__SOURCE MATERIAL__
········

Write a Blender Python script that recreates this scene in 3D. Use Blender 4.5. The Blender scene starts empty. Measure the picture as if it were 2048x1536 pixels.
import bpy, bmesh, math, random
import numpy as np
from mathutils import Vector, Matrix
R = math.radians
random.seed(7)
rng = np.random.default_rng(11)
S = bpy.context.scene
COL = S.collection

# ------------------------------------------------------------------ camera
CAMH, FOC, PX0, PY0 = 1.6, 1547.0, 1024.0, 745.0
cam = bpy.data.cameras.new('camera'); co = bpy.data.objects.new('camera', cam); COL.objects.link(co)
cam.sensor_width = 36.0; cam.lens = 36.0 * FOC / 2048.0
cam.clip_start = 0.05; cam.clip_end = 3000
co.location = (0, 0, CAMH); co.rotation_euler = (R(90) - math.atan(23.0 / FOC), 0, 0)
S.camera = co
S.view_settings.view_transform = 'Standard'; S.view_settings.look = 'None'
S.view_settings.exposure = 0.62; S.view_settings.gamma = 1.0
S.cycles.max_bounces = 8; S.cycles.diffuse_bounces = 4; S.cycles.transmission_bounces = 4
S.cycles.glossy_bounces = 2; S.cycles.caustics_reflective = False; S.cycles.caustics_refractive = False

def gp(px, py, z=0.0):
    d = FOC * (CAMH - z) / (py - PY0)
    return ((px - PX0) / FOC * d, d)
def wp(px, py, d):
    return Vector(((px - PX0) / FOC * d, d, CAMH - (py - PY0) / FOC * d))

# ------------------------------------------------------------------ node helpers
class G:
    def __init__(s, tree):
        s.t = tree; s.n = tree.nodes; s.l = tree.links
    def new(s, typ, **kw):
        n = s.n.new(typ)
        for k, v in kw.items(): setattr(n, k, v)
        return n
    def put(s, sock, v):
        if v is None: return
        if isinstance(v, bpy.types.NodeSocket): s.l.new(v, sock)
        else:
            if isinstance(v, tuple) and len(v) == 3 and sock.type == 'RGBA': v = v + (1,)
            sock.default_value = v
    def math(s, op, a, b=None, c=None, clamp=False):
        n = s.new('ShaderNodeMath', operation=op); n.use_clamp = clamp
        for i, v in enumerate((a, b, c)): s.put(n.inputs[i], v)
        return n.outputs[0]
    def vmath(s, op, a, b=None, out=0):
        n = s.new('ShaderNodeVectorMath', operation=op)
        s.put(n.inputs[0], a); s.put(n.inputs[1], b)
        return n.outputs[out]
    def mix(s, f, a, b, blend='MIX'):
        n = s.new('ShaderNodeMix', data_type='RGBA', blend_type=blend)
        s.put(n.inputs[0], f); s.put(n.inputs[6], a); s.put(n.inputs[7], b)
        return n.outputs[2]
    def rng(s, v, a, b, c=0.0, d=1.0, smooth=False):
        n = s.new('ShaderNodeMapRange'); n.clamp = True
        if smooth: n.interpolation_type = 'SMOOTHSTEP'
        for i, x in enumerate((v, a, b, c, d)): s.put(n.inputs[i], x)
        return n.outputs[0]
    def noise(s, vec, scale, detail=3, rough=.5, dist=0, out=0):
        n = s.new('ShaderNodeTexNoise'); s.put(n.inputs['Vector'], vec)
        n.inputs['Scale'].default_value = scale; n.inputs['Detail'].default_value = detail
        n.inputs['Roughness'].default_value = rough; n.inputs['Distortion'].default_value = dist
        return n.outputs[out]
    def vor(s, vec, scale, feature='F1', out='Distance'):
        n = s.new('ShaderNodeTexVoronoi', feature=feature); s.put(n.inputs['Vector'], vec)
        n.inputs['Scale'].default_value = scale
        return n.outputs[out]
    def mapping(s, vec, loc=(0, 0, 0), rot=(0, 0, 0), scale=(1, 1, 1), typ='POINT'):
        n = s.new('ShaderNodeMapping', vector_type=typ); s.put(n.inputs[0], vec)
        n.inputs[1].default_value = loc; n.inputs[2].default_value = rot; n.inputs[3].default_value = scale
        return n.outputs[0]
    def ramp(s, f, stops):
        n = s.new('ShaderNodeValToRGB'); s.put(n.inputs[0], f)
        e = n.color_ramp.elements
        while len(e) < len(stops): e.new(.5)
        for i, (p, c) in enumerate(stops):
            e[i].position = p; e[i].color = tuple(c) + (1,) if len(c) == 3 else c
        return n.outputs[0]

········

__WHAT TO PRODUCE__
Reproduce exactly, please, only the lines from the start of the data above to the line that contains "S.cycles.glossy_bounces = 2;", with both ends kept.

__TASK RESPONSE__
Write a Blender Python script that recreates this scene in 3D. Use Blender 4.5. The Blender scene starts empty. Measure the picture as if it were 2048x1536 pixels.
import bpy, bmesh, math, random
import numpy as np
from mathutils import Vector, Matrix
R = math.radians
random.seed(7)
rng = np.random.default_rng(11)
S = bpy.context.scene
COL = S.collection

# ------------------------------------------------------------------ camera
CAMH, FOC, PX0, PY0 = 1.6, 1547.0, 1024.0, 745.0
cam = bpy.data.cameras.new('camera'); co = bpy.data.objects.new('camera', cam); COL.objects.link(co)
cam.sensor_width = 36.0; cam.lens = 36.0 * FOC / 2048.0
cam.clip_start = 0.05; cam.clip_end = 3000
co.location = (0, 0, CAMH); co.rotation_euler = (R(90) - math.atan(23.0 / FOC), 0, 0)
S.camera = co
S.view_settings.view_transform = 'Standard'; S.view_settings.look = 'None'
S.view_settings.exposure = 0.62; S.view_settings.gamma = 1.0
S.cycles.max_bounces = 8; S.cycles.diffuse_bounces = 4; S.cycles.transmission_bounces = 4
S.cycles.glossy_bounces = 2; S.cycles.caustics_reflective = False; S.cycles.caustics_refractive = False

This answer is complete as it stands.